> **WHAT YOU HAVE TO DO**
Report the count of lines below that include "objects", without any other text.

Collection entries:
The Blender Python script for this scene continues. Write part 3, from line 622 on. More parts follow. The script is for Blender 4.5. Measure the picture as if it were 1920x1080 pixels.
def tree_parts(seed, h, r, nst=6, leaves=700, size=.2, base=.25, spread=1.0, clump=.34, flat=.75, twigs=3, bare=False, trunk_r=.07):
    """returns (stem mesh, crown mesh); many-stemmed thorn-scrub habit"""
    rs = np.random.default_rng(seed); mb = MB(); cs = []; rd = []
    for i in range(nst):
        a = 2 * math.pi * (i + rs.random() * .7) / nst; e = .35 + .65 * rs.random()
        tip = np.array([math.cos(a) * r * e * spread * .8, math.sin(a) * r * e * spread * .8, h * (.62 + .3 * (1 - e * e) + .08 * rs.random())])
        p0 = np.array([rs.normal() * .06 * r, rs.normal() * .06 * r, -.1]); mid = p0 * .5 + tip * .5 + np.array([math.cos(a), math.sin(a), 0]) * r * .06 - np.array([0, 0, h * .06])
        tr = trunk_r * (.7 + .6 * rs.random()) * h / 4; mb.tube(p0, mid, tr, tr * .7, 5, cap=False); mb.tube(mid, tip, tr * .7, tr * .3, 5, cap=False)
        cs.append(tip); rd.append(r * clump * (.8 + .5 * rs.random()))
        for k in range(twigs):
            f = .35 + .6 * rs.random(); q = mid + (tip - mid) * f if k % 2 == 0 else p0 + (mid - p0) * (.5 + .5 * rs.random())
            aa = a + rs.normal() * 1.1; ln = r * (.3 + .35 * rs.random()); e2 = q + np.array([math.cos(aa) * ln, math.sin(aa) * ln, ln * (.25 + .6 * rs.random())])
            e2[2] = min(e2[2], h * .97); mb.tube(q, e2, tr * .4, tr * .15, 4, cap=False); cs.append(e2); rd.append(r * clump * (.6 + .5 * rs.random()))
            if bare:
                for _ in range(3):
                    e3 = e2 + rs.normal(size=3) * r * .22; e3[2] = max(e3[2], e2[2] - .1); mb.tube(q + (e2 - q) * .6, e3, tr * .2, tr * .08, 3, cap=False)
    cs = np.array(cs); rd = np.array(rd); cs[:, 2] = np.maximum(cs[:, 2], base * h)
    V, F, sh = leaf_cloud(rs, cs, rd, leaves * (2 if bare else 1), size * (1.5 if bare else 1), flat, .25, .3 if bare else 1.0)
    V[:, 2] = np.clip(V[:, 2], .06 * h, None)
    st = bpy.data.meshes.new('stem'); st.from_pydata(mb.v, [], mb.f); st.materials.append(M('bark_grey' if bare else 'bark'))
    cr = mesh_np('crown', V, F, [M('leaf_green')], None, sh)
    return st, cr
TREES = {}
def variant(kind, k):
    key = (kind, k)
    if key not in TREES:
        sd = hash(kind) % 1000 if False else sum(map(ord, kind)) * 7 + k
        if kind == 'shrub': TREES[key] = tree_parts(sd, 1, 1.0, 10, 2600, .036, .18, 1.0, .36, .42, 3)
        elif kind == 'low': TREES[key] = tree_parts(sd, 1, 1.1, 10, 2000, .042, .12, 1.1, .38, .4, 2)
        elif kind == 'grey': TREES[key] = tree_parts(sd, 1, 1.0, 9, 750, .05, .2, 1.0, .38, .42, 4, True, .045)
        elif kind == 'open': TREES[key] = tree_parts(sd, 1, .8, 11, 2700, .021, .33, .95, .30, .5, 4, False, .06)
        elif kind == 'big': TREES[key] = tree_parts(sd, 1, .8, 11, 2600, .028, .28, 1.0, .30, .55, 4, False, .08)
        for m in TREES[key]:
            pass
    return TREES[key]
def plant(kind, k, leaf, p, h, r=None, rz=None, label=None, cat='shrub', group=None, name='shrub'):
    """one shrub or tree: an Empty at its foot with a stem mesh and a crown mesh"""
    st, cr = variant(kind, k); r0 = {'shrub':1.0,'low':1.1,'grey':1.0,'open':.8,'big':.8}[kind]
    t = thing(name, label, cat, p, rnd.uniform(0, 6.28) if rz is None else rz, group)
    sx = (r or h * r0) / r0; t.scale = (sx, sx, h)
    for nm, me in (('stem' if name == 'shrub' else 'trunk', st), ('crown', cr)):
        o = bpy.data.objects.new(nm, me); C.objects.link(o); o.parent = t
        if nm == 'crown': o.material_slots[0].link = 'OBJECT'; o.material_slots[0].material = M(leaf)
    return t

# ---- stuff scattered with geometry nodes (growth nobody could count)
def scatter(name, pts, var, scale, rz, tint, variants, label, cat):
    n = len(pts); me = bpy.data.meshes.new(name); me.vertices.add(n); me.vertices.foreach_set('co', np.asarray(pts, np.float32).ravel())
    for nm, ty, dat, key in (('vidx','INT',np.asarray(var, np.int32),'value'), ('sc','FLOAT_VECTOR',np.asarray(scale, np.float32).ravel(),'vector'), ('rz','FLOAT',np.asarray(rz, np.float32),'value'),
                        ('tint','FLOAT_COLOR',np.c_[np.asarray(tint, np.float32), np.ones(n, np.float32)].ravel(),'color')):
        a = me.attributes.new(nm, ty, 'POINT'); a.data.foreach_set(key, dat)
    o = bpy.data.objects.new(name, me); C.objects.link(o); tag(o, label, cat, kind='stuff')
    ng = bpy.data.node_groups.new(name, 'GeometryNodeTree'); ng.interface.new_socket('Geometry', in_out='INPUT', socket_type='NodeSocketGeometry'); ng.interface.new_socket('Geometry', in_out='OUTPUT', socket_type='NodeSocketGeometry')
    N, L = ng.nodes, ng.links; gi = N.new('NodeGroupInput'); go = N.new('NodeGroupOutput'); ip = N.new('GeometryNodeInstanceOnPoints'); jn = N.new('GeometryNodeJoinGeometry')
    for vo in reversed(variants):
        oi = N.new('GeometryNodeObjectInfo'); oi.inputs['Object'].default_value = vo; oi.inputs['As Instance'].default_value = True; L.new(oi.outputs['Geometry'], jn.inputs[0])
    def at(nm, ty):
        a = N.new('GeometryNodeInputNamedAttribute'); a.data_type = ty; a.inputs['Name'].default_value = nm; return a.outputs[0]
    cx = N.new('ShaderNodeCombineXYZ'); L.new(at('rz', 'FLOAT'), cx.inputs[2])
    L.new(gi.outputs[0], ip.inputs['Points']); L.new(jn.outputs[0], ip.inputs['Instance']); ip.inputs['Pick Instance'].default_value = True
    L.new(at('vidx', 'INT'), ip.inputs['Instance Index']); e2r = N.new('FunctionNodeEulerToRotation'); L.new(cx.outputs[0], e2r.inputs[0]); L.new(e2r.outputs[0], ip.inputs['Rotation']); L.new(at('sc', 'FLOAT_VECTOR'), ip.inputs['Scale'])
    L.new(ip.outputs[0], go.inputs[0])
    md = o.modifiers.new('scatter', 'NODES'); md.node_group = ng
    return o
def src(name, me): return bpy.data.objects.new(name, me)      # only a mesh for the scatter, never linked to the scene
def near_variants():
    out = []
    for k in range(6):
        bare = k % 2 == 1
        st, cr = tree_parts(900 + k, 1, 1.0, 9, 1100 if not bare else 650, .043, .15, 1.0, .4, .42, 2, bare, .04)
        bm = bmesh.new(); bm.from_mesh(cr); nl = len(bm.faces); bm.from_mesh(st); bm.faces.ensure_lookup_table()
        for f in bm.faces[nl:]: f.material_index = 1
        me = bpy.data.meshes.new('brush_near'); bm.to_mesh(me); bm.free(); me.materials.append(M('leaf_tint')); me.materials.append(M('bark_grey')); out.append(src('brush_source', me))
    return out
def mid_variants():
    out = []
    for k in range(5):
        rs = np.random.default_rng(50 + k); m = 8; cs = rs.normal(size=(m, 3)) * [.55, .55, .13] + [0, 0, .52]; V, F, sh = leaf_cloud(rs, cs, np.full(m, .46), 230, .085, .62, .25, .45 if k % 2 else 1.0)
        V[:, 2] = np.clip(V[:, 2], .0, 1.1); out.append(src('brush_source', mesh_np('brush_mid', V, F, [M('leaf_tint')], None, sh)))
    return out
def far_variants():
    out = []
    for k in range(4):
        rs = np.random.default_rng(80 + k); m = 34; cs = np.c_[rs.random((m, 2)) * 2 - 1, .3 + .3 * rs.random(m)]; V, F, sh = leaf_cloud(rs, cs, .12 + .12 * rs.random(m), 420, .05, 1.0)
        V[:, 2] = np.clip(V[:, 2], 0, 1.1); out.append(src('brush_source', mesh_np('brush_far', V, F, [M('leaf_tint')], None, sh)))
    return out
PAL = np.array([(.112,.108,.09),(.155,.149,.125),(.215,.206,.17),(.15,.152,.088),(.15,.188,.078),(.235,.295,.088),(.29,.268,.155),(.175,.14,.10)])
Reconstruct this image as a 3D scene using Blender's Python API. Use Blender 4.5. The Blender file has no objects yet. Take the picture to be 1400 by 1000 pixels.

> **SOLUTION TO THIS EXERCISE**
4